Venture debt, or growth credit, is a form of debt financing designed specifically for high-growth companies, typically those who have already completed a professional funding round from a venture capitalist, private equity or family office.
Venture debt involves providing capital in the form of a loan that is paid back with interest over an agreed period.
Unlike traditional bank loans that prioritise a company’s profitability, venture debt lenders look primarily at a startup’s growth potential.
Debt funding is provided as a loan, paid back with interest over an agreed term. Whereas equity financing, or venture capital, involves investors providing capital to start-ups in exchange for equity ownership.
Venture debt should be viewed as complementary to equity, where a hybrid funding model enables founders to achieve substantial growth whilst minimising overall dilution.
Growth credit is designed for scaling businesses, that have an established revenue profile, can demonstrate strong growth potential and a path to profitability.
It is typically for companies who have already completed a professional funding round – though this is not a mandate here at Mighty Partners.
Mighty supports businesses at all various stages and sizes. Common reasons for seeking growth capital include:
Investment Opportunities: To capitalise on M&A, or other investment opportunities.
Accelerate Growth: To fast-track expansion plans and seize opportunities that might not be possible through organic cash flow.
Complement Equity Raise: Often used in lieu or to complement an equity raise where founders and investors are sensitive to greater dilution given the business is proven, growing, and becoming more valuable over time.
Bridge Funding: To extend cash runway, smooth cash flows, or achieve a specific milestone i.e., becoming cashflow positive, to support the completion of a capital raise.
Our mandate offers significant flexibility:
Funding Structure: Term loan or funding facility
Funding Amount: Up to $10 million
Term Length: up to 36 months
Repayment profile: Optional interest-only period or equal monthly repayments
Drawdowns: Choose to receive the full funding upfront, or in stages over time
To qualify, businesses must:
(1) Be an Australian Business, or have an Australian entity through which revenues flows
(2) Be generating at least $1M in annual revenue
(3) Demonstrate its ability to service the loan over its term
A research and development advance is a type of non-dilutive funding that allows a company to access capital against its expected R&D Tax Incentive refund before the government payment is received.

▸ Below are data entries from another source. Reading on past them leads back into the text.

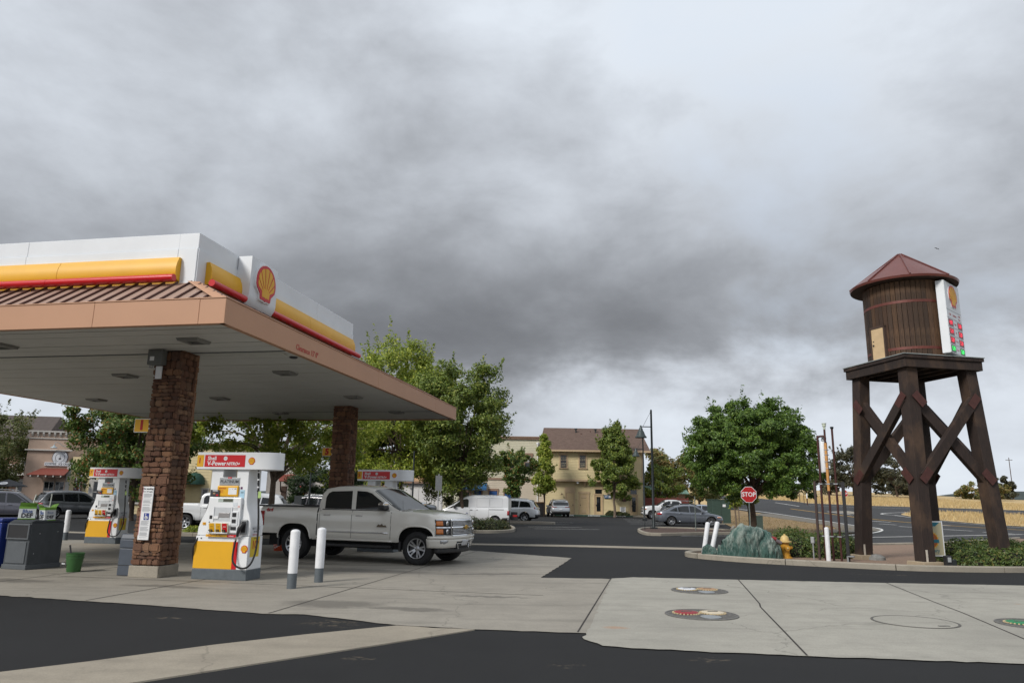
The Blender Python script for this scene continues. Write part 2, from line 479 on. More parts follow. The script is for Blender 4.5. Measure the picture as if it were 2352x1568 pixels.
def strip_pts(pts, w):
    """left and right offsets of a polyline"""
    L = []; Rr = []
    for i, p in enumerate(pts):
        a = Vector(pts[max(i - 1, 0)]); b = Vector(pts[min(i + 1, len(pts) - 1)])
        d = (b - a).normalized(); n = Vector((-d.y, d.x)) * (w / 2)
        L.append((p[0] + n.x, p[1] + n.y)); Rr.append((p[0] - n.x, p[1] - n.y))
    return L, Rr
def ribbon(name, pts, w, z, m, parent=None, drape=True):
    dense = []
    for i in range(len(pts) - 1):
        a, b = pts[i], pts[i + 1]; n = max(1, int(math.dist(a, b) / 4))
        for k in range(n):
            dense.append((a[0] + (b[0] - a[0]) * k / n, a[1] + (b[1] - a[1]) * k / n))
    dense.append(pts[-1])
    L, Rr = strip_pts(dense, w); mb = MB()
    f = (lambda p: (p[0], p[1], z + hz(*p))) if drape else (lambda p: (p[0], p[1], z))
    vs = [f(p) for p in L] + [f(p) for p in Rr]; n = len(L)
    mb.add(vs, [(i, n + i, n + i + 1, i + 1) for i in range(n - 1)])
    return build(mb, name, m, parent, fix=False)
def smooth_path(pts, n=6, closed=False):
    P = [Vector((*p, 0)) for p in pts]; out = []
    N = len(P); rng = N if closed else N - 1
    for i in range(rng):
        p0 = P[(i - 1) % N] if closed or i > 0 else P[0]; p1 = P[i]; p2 = P[(i + 1) % N]; p3 = P[(i + 2) % N] if closed or i < N - 2 else P[-1]
        for k in range(n):
            t = k / n
            q = 0.5 * ((2 * p1) + (p2 - p0) * t + (2 * p0 - 5 * p1 + 4 * p2 - p3) * t * t + (3 * p1 - p0 - 3 * p2 + p3) * t ** 3)
            out.append((q.x, q.y))
    if not closed: out.append((P[-1].x, P[-1].y))
    return out
def kerb(path, parent, w=0.16, h=0.15, seg=2.6, m=None):
    """kerb stones laid along a path, one object each with a recessed joint between them"""
    m = m or CONC_KERB
    L = [0.0]
    for i in range(len(path) - 1): L.append(L[-1] + math.dist(path[i], path[i + 1]))
    def at(s):
        for i in range(len(path) - 1):
            if s <= L[i + 1] + 1e-9:
                t = (s - L[i]) / max(1e-9, L[i + 1] - L[i])
                return (path[i][0] + (path[i + 1][0] - path[i][0]) * t, path[i][1] + (path[i + 1][1] - path[i][1]) * t)
        return path[-1]
    n = max(1, round(L[-1] / seg)); sl = L[-1] / n
    for k in range(n):
        a, b = k * sl + 0.008, (k + 1) * sl - 0.008
        pts = [at(a + (b - a) * i / 6) for i in range(7)]
        O, I = strip_pts(pts, w); vs = []
        for o, i_ in zip(O, I):
            mx_ = ((o[0] * .8 + i_[0] * .2), (o[1] * .8 + i_[1] * .2)); mi = ((o[0] * .2 + i_[0] * .8), (o[1] * .2 + i_[1] * .8))
            vs += [(o[0], o[1], -0.02), (o[0], o[1], h - .025), (mx_[0], mx_[1], h), (mi[0], mi[1], h), (i_[0], i_[1], h - .025), (i_[0], i_[1], -0.02)]
        fs = []
        for i in range(6):
            for j in range(5):
                fs.append((i * 6 + j, i * 6 + j + 1, (i + 1) * 6 + j + 1, (i + 1) * 6 + j))
        fs += [(0, 1, 2, 3, 4, 5), tuple(36 + q for q in (5, 4, 3, 2, 1, 0))]
        build(MB().add(vs, fs), 'kerb_stone', m, parent, smooth=True, angle=30)

# terrain material: dry summer grass over pale earth
def dry_grass_mat():
    m = bpy.data.materials.new('dry_field'); k = NT(m)
    a = k.noise(0.05, 6, 0.6); b = k.noise(0.9, 6, 0.7, k.mapping((1, 2.2, 1))); f = k.noise(14, 4, 0.7)
    c = k.ramp(a, [(0.3, (0.44, 0.32, 0.155)), (0.5, (0.53, 0.395, 0.20)), (0.7, (0.58, 0.44, 0.235))])
    c = k.mix(k.ramp(b, [(0.4, (0, 0, 0)), (0.75, (0.7, 0.7, 0.7))]), c, (0.40, 0.275, 0.13))
    c = k.mix(0.5, c, k.ramp(f, [(0.3, (0.2, 0.2, 0.2)), (0.7, (0.8, 0.8, 0.8))]), 'OVERLAY')
    k.col(c); k.set(Roughness=0.95); k.bump(f, 0.5, 0.05)
    return m
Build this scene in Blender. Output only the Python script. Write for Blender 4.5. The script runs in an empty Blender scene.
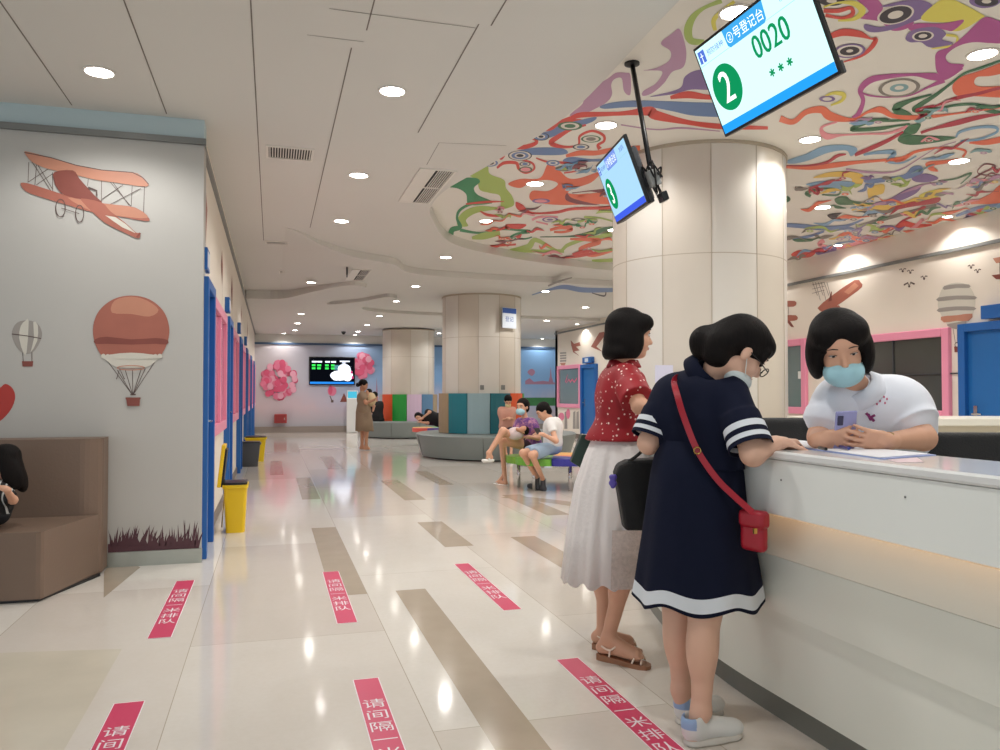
import bpy, math, random
import numpy as np
from mathutils import Vector, Matrix
sc = bpy.context.scene
COL = sc.collection
random.seed(4)
# ---------------------------------------------------------------- camera
FPX, YAW, PITCH, CH = 790.0, math.radians(16.1), math.radians(1.33), 1.25
cd = bpy.data.cameras.new('camera'); cam = bpy.data.objects.new('camera', cd); COL.objects.link(cam)
cd.sensor_width = 36; cd.sensor_fit = 'HORIZONTAL'; cd.lens = 36 * FPX / 1000
cam.location = (0, 0, CH); cam.rotation_euler = (math.pi / 2 + PITCH, 0, -YAW)
cd.clip_start = .05; cd.clip_end = 200
sc.camera = cam
# ---------------------------------------------------------------- world, exposure
w = bpy.data.worlds.new('hall_daylight'); sc.world = w; w.use_nodes = True
w.node_tree.nodes['Background'].inputs[0].default_value = (.86, .93, 1, 1)
w.node_tree.nodes['Background'].inputs[1].default_value = .95
sc.view_settings.view_transform = 'Standard'; sc.view_settings.look = 'None'
sc.view_settings.gamma = 1; sc.view_settings.use_curve_mapping = False
sc.view_settings.exposure = 0.08
sc.cycles.use_denoising = True
sc.cycles.max_bounces = 7; sc.cycles.diffuse_bounces = 4; sc.cycles.glossy_bounces = 3
sc.cycles.sample_clamp_indirect = 3.0; sc.cycles.caustics_reflective = False; sc.cycles.caustics_refractive = False
LAMP_W = 56.0
# ---------------------------------------------------------------- sight lines: turn a point of the photograph plus a real distance into a place
FW = np.array([math.sin(YAW) * math.cos(PITCH), math.cos(YAW) * math.cos(PITCH), math.sin(PITCH)])
RT = np.array([math.cos(YAW), -math.sin(YAW), 0.]); UPV = np.cross(RT, FW); CC = np.array([0, 0, CH])
def ray(x, y): return FW + RT * (x - 500) / FPX - UPV * (y - 375) / FPX
def onz(x, y, z): d = ray(x, y); return CC + d * (z - CH) / d[2]
def onx(x, y, X): d = ray(x, y); return CC + d * X / d[0]
def ony(x, y, Y): d = ray(x, y); return CC + d * Y / d[1]
def P(x, y, D): return CC + ray(x, y) * D
def A(*a): return np.array(a, float)
def nrm(v): v = np.array(v, float); return v / max(1e-9, np.linalg.norm(v))
# ---------------------------------------------------------------- materials
def lin(c):
    return c / 12.92 if c <= .04045 else ((c + .055) / 1.055) ** 2.4
def rgb(r, g, b): return (lin(r / 255), lin(g / 255), lin(b / 255), 1)
MATS = {}
def mat(name, col, rough=.5, metal=0, emit=0, bump=0, bscale=60, var=0, vscale=3, spec=.5, sheen=0, alpha=1, coat=0):
    if name in MATS: return MATS[name]
    m = bpy.data.materials.new(name); m.use_nodes = True; MATS[name] = m
    nt = m.node_tree; b = nt.nodes['Principled BSDF']
    c = rgb(*col)
    b.inputs['Base Color'].default_value = c; b.inputs['Roughness'].default_value = rough
    b.inputs['Metallic'].default_value = metal; b.inputs['Specular IOR Level'].default_value = spec
    if sheen: b.inputs['Sheen Weight'].default_value = sheen
    if coat: b.inputs['Coat Weight'].default_value = coat
    if alpha < 1: b.inputs['Alpha'].default_value = alpha
    if emit:
        b.inputs['Emission Color'].default_value = c; b.inputs['Emission Strength'].default_value = emit
    tc = nt.nodes.new('ShaderNodeTexCoord')
    if bump:
        n = nt.nodes.new('ShaderNodeTexNoise'); n.inputs['Scale'].default_value = bscale; n.inputs['Detail'].default_value = 3
        bp = nt.nodes.new('ShaderNodeBump'); bp.inputs['Strength'].default_value = bump; bp.inputs['Distance'].default_value = .01
        nt.links.new(tc.outputs['Object'], n.inputs['Vector']); nt.links.new(n.outputs['Fac'], bp.inputs['Height'])
        nt.links.new(bp.outputs['Normal'], b.inputs['Normal'])
    if var:
        n = nt.nodes.new('ShaderNodeTexNoise'); n.inputs['Scale'].default_value = vscale; n.inputs['Detail'].default_value = 4
        mx = nt.nodes.new('ShaderNodeMix'); mx.data_type = 'RGBA'
        mx.inputs['A'].default_value = tuple(max(0, x * (1 - var)) for x in c[:3]) + (1,)
        mx.inputs['B'].default_value = tuple(min(1, x * (1 + var)) for x in c[:3]) + (1,)
        nt.links.new(tc.outputs['Object'], n.inputs['Vector']); nt.links.new(n.outputs['Fac'], mx.inputs['Factor'])
        nt.links.new(mx.outputs['Result'], b.inputs['Base Color'])
    return m
def glow(name, col, s):
    if name in MATS: return MATS[name]
    m = bpy.data.materials.new(name); m.use_nodes = True; MATS[name] = m
    nt = m.node_tree; nt.nodes.clear(); e = nt.nodes.new('ShaderNodeEmission'); o = nt.nodes.new('ShaderNodeOutputMaterial')
    e.inputs[0].default_value = rgb(*col); e.inputs[1].default_value = s; nt.links.new(e.outputs[0], o.inputs[0])
    return m
class NT:
    """tiny node helper"""
    def __init__(s, m): s.m = m; s.t = m.node_tree; s.b = s.t.nodes['Principled BSDF']; s.tc = s.t.nodes.new('ShaderNodeTexCoord')
    def n(s, k, **kw):
        x = s.t.nodes.new(k)
        for a, v in kw.items():
            if a in ('operation', 'data_type', 'blend_type', 'feature', 'interpolation', 'noise_dimensions', 'distance', 'wave_type'): setattr(x, a, v)
            else: x.inputs[a.replace('_', ' ')].default_value = v
        return x
    def l(s, a, b): s.t.links.new(a, b)
    def math(s, op, a, b=None, c=None, clamp=False):
        x = s.t.nodes.new('ShaderNodeMath'); x.operation = op; x.use_clamp = clamp
        for i, v in enumerate((a, b, c)):
            if v is None: continue
            if isinstance(v, (int, float)): x.inputs[i].default_value = v
            else: s.l(v, x.inputs[i])
        return x.outputs[0]
    def mix(s, f, a, b):
        x = s.t.nodes.new('ShaderNodeMix'); x.data_type = 'RGBA'
        for k, v in (('Factor', f), ('A', a), ('B', b)):
            if isinstance(v, (tuple, float, int)): x.inputs[k].default_value = v
            else: s.l(v, x.inputs[k])
        return x.outputs['Result']
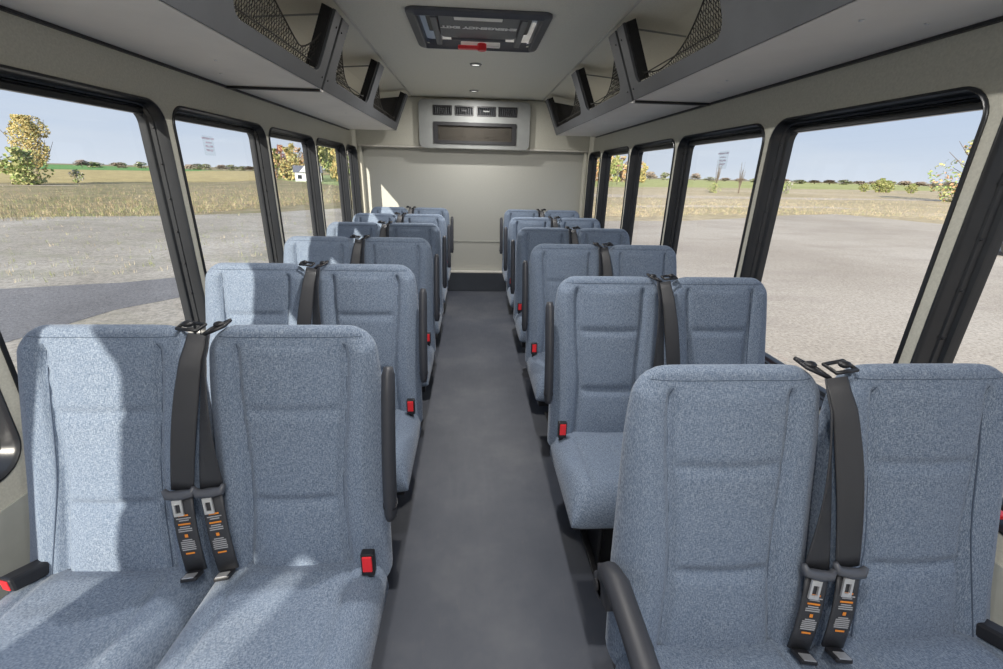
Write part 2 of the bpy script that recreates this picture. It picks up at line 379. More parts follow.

In Australia, eligible companies can claim a refundable tax offset for qualifying research and development activities. However, these refunds are typically received 9 to 12 months after the expenditure occurs.
An R&D advance allows businesses to bring forward a portion of that expected refund as working capital today.
The funding is secured against the anticipated R&D tax incentive and is repaid once the rebate is received from the Australian Taxation Office.
No, research & development loans are structured against an expected government receivable and do not involve issuing equity or changing the shareholder base. Ownership and control remain unchanged.
Eligibility depends on factors such as historical R&D claims, forecast eligible expenditure, and the quality of the underlying R&D Tax Incentive submission. Companies with a consistent R&D profile and credible tax advisers are typically best suited.
Mighty Partners generally requires a first-ranking general business security. Where a company has existing banking or credit facilities, security arrangements can be discussed and structured on a case-by-case basis.
To get started, we will schedule an intro call with our investment team to understand your business, high-level financials, ideal funding profile and use of funds.
Following the initial phone call and confirmation on alignment, our investment team will ask you to send:
- Historical financial statements
- Financial model
- Historical R&D tax incentive records (for R&D advances only)
- Pitch deck (only if existing)
We’ll then respond with indicative terms outlining the facility size and terms, pending our full due diligence process. The purpose of this is to provide a good guide early in the process for alignment.
If you’re happy, we’ll then request advisor access to your accounting system (i.e. Xero, MYOB) to complete our full due diligence and underwriting process.
We strive to keep the process as simple and streamlined as possible.
Typically, you can expect to receive funds within 2-4 weeks from the time we receive your materials.
In most scenarios, our partners know what funding profile they would like, and request their ideal funding profile which we will then work towards. This can be tailored around:
a) Funding amount
b) Drawn downs - either all funds upfront, or in stages over time
c) Repayment term
d) Repayment profile - interest-only period or equal monthly repayments
Mighty Partners takes a general business security that is registered via the Personal Property Securities Register (PPSR).
No personal or director guarantees/collateral are required.
Yes as your business grows, we can increase your lending capacity.
We’re committed to supporting partners for the long-term.
Venture debt loans range from $500k to $10m +.
R&D advance loans range from $500k to $5m+.
For debt financing, there is no requirement to draw the full facility upfront. Businesses have the flexibility to incrementally draw funds as needed.
We always aim to offer the amount of funding a business is looking for, and can comfortably service.
Funding capacity increases as the business grows.